• _Given task_
All of the material below is to be retyped exactly.

_ _ _ _ _ _ _

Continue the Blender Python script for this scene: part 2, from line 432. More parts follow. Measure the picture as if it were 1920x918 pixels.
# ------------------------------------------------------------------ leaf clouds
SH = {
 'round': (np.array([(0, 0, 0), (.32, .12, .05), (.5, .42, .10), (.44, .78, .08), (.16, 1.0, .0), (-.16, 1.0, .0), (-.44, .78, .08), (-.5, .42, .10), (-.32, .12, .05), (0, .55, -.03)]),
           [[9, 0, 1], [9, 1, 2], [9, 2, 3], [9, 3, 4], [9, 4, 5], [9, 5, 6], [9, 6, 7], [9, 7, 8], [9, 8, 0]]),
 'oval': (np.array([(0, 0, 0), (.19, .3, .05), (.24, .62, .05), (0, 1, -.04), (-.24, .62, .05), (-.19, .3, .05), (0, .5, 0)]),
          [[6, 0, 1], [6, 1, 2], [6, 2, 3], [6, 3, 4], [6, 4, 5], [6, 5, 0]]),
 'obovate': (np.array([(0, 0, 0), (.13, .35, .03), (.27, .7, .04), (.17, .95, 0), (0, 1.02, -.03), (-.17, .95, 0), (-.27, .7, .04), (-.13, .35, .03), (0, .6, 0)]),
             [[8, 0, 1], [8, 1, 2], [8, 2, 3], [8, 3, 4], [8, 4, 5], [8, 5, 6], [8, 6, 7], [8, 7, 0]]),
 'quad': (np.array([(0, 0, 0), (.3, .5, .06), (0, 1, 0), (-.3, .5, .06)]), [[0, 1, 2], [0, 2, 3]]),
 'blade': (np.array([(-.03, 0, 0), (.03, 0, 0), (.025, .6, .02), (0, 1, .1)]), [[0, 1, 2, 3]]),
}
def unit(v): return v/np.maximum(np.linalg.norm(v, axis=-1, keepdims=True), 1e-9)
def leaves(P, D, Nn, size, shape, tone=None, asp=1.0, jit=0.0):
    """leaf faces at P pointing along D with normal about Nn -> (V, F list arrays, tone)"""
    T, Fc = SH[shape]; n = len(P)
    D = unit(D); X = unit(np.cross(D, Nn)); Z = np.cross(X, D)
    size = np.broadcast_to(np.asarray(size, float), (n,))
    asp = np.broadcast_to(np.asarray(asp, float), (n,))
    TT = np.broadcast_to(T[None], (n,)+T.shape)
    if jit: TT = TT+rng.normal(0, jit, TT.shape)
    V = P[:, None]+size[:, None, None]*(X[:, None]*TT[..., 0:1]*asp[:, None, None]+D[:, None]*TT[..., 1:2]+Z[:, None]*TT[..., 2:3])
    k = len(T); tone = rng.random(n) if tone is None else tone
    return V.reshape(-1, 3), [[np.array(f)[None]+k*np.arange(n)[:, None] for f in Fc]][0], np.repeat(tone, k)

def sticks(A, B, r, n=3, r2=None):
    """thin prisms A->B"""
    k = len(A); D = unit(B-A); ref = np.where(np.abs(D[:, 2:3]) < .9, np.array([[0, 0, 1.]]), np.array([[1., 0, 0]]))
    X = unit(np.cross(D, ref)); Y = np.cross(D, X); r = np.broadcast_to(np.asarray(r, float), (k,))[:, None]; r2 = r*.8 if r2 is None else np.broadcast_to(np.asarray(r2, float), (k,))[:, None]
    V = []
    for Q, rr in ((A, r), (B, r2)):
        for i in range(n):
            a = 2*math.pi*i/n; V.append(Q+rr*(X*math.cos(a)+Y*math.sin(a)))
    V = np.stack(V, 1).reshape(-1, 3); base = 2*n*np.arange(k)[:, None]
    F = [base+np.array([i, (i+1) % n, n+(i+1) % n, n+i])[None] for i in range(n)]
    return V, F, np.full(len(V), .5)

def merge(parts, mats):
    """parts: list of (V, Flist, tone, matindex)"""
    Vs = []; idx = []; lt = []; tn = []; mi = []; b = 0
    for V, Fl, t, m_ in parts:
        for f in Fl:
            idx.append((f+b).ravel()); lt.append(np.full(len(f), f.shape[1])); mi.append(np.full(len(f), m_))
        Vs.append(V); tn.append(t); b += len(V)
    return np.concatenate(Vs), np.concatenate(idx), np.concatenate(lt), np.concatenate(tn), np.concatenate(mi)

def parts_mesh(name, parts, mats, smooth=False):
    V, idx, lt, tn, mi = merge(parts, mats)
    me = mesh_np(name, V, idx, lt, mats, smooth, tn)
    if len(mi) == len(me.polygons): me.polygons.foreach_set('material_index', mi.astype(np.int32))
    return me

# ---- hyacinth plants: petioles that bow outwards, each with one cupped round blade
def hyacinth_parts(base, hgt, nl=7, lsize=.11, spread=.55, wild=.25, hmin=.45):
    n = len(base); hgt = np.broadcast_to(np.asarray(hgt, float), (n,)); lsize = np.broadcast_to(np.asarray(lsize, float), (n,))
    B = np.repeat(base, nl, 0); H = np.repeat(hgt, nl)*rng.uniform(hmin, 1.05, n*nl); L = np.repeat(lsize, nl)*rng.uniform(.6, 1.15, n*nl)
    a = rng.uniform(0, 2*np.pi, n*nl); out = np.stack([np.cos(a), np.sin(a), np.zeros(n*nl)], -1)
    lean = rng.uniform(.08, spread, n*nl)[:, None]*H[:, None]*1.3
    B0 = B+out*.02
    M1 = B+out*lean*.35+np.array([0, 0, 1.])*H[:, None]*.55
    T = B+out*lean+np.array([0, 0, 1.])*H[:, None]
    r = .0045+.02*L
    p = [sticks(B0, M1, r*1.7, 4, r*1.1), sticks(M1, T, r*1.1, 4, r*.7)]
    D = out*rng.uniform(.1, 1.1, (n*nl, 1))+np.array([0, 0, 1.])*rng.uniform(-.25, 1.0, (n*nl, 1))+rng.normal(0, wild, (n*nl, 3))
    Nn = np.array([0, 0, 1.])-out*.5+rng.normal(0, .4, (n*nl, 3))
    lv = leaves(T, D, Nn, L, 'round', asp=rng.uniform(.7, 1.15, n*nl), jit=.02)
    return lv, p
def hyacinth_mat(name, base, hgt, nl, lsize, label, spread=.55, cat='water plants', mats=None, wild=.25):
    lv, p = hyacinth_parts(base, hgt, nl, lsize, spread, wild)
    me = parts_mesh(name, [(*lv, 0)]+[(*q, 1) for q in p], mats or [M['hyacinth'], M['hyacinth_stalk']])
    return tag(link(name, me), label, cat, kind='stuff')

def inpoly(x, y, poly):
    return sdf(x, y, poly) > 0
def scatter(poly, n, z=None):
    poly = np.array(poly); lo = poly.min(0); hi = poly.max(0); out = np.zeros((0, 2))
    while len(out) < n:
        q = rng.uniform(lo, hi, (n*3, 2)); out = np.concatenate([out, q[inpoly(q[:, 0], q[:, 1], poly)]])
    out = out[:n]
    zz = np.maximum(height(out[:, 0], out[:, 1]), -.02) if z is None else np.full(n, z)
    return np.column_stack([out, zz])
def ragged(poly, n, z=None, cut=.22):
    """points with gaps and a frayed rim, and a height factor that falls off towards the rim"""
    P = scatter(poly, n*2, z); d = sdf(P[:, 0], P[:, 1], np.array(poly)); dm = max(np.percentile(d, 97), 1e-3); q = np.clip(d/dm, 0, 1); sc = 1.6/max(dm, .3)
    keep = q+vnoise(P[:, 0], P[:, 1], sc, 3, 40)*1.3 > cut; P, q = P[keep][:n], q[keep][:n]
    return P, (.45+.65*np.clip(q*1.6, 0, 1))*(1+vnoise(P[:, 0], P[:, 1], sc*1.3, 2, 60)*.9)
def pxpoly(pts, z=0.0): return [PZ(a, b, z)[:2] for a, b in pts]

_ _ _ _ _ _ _

• _Problem solution_
Continue the Blender Python script for this scene: part 2, from line 432. More parts follow. Measure the picture as if it were 1920x918 pixels.
# ------------------------------------------------------------------ leaf clouds
SH = {
 'round': (np.array([(0, 0, 0), (.32, .12, .05), (.5, .42, .10), (.44, .78, .08), (.16, 1.0, .0), (-.16, 1.0, .0), (-.44, .78, .08), (-.5, .42, .10), (-.32, .12, .05), (0, .55, -.03)]),
           [[9, 0, 1], [9, 1, 2], [9, 2, 3], [9, 3, 4], [9, 4, 5], [9, 5, 6], [9, 6, 7], [9, 7, 8], [9, 8, 0]]),
 'oval': (np.array([(0, 0, 0), (.19, .3, .05), (.24, .62, .05), (0, 1, -.04), (-.24, .62, .05), (-.19, .3, .05), (0, .5, 0)]),
          [[6, 0, 1], [6, 1, 2], [6, 2, 3], [6, 3, 4], [6, 4, 5], [6, 5, 0]]),
 'obovate': (np.array([(0, 0, 0), (.13, .35, .03), (.27, .7, .04), (.17, .95, 0), (0, 1.02, -.03), (-.17, .95, 0), (-.27, .7, .04), (-.13, .35, .03), (0, .6, 0)]),
             [[8, 0, 1], [8, 1, 2], [8, 2, 3], [8, 3, 4], [8, 4, 5], [8, 5, 6], [8, 6, 7], [8, 7, 0]]),
 'quad': (np.array([(0, 0, 0), (.3, .5, .06), (0, 1, 0), (-.3, .5, .06)]), [[0, 1, 2], [0, 2, 3]]),
 'blade': (np.array([(-.03, 0, 0), (.03, 0, 0), (.025, .6, .02), (0, 1, .1)]), [[0, 1, 2, 3]]),
}
def unit(v): return v/np.maximum(np.linalg.norm(v, axis=-1, keepdims=True), 1e-9)
def leaves(P, D, Nn, size, shape, tone=None, asp=1.0, jit=0.0):
    """leaf faces at P pointing along D with normal about Nn -> (V, F list arrays, tone)"""
    T, Fc = SH[shape]; n = len(P)
    D = unit(D); X = unit(np.cross(D, Nn)); Z = np.cross(X, D)
    size = np.broadcast_to(np.asarray(size, float), (n,))
    asp = np.broadcast_to(np.asarray(asp, float), (n,))
    TT = np.broadcast_to(T[None], (n,)+T.shape)
    if jit: TT = TT+rng.normal(0, jit, TT.shape)
    V = P[:, None]+size[:, None, None]*(X[:, None]*TT[..., 0:1]*asp[:, None, None]+D[:, None]*TT[..., 1:2]+Z[:, None]*TT[..., 2:3])
    k = len(T); tone = rng.random(n) if tone is None else tone
    return V.reshape(-1, 3), [[np.array(f)[None]+k*np.arange(n)[:, None] for f in Fc]][0], np.repeat(tone, k)

def sticks(A, B, r, n=3, r2=None):
    """thin prisms A->B"""
    k = len(A); D = unit(B-A); ref = np.where(np.abs(D[:, 2:3]) < .9, np.array([[0, 0, 1.]]), np.array([[1., 0, 0]]))
    X = unit(np.cross(D, ref)); Y = np.cross(D, X); r = np.broadcast_to(np.asarray(r, float), (k,))[:, None]; r2 = r*.8 if r2 is None else np.broadcast_to(np.asarray(r2, float), (k,))[:, None]
    V = []
    for Q, rr in ((A, r), (B, r2)):
        for i in range(n):
            a = 2*math.pi*i/n; V.append(Q+rr*(X*math.cos(a)+Y*math.sin(a)))
    V = np.stack(V, 1).reshape(-1, 3); base = 2*n*np.arange(k)[:, None]
    F = [base+np.array([i, (i+1) % n, n+(i+1) % n, n+i])[None] for i in range(n)]
    return V, F, np.full(len(V), .5)

def merge(parts, mats):
    """parts: list of (V, Flist, tone, matindex)"""
    Vs = []; idx = []; lt = []; tn = []; mi = []; b = 0
    for V, Fl, t, m_ in parts:
        for f in Fl:
            idx.append((f+b).ravel()); lt.append(np.full(len(f), f.shape[1])); mi.append(np.full(len(f), m_))
        Vs.append(V); tn.append(t); b += len(V)
    return np.concatenate(Vs), np.concatenate(idx), np.concatenate(lt), np.concatenate(tn), np.concatenate(mi)

def parts_mesh(name, parts, mats, smooth=False):
    V, idx, lt, tn, mi = merge(parts, mats)
    me = mesh_np(name, V, idx, lt, mats, smooth, tn)
    if len(mi) == len(me.polygons): me.polygons.foreach_set('material_index', mi.astype(np.int32))
    return me

# ---- hyacinth plants: petioles that bow outwards, each with one cupped round blade
def hyacinth_parts(base, hgt, nl=7, lsize=.11, spread=.55, wild=.25, hmin=.45):
    n = len(base); hgt = np.broadcast_to(np.asarray(hgt, float), (n,)); lsize = np.broadcast_to(np.asarray(lsize, float), (n,))
    B = np.repeat(base, nl, 0); H = np.repeat(hgt, nl)*rng.uniform(hmin, 1.05, n*nl); L = np.repeat(lsize, nl)*rng.uniform(.6, 1.15, n*nl)
    a = rng.uniform(0, 2*np.pi, n*nl); out = np.stack([np.cos(a), np.sin(a), np.zeros(n*nl)], -1)
    lean = rng.uniform(.08, spread, n*nl)[:, None]*H[:, None]*1.3
    B0 = B+out*.02
    M1 = B+out*lean*.35+np.array([0, 0, 1.])*H[:, None]*.55
    T = B+out*lean+np.array([0, 0, 1.])*H[:, None]
    r = .0045+.02*L
    p = [sticks(B0, M1, r*1.7, 4, r*1.1), sticks(M1, T, r*1.1, 4, r*.7)]
    D = out*rng.uniform(.1, 1.1, (n*nl, 1))+np.array([0, 0, 1.])*rng.uniform(-.25, 1.0, (n*nl, 1))+rng.normal(0, wild, (n*nl, 3))
    Nn = np.array([0, 0, 1.])-out*.5+rng.normal(0, .4, (n*nl, 3))
    lv = leaves(T, D, Nn, L, 'round', asp=rng.uniform(.7, 1.15, n*nl), jit=.02)
    return lv, p
def hyacinth_mat(name, base, hgt, nl, lsize, label, spread=.55, cat='water plants', mats=None, wild=.25):
    lv, p = hyacinth_parts(base, hgt, nl, lsize, spread, wild)
    me = parts_mesh(name, [(*lv, 0)]+[(*q, 1) for q in p], mats or [M['hyacinth'], M['hyacinth_stalk']])
    return tag(link(name, me), label, cat, kind='stuff')

def inpoly(x, y, poly):
    return sdf(x, y, poly) > 0
def scatter(poly, n, z=None):
    poly = np.array(poly); lo = poly.min(0); hi = poly.max(0); out = np.zeros((0, 2))
    while len(out) < n:
        q = rng.uniform(lo, hi, (n*3, 2)); out = np.concatenate([out, q[inpoly(q[:, 0], q[:, 1], poly)]])
    out = out[:n]
    zz = np.maximum(height(out[:, 0], out[:, 1]), -.02) if z is None else np.full(n, z)
    return np.column_stack([out, zz])
def ragged(poly, n, z=None, cut=.22):
    """points with gaps and a frayed rim, and a height factor that falls off towards the rim"""
    P = scatter(poly, n*2, z); d = sdf(P[:, 0], P[:, 1], np.array(poly)); dm = max(np.percentile(d, 97), 1e-3); q = np.clip(d/dm, 0, 1); sc = 1.6/max(dm, .3)
    keep = q+vnoise(P[:, 0], P[:, 1], sc, 3, 40)*1.3 > cut; P, q = P[keep][:n], q[keep][:n]
    return P, (.45+.65*np.clip(q*1.6, 0, 1))*(1+vnoise(P[:, 0], P[:, 1], sc*1.3, 2, 60)*.9)
def pxpoly(pts, z=0.0): return [PZ(a, b, z)[:2] for a, b in pts]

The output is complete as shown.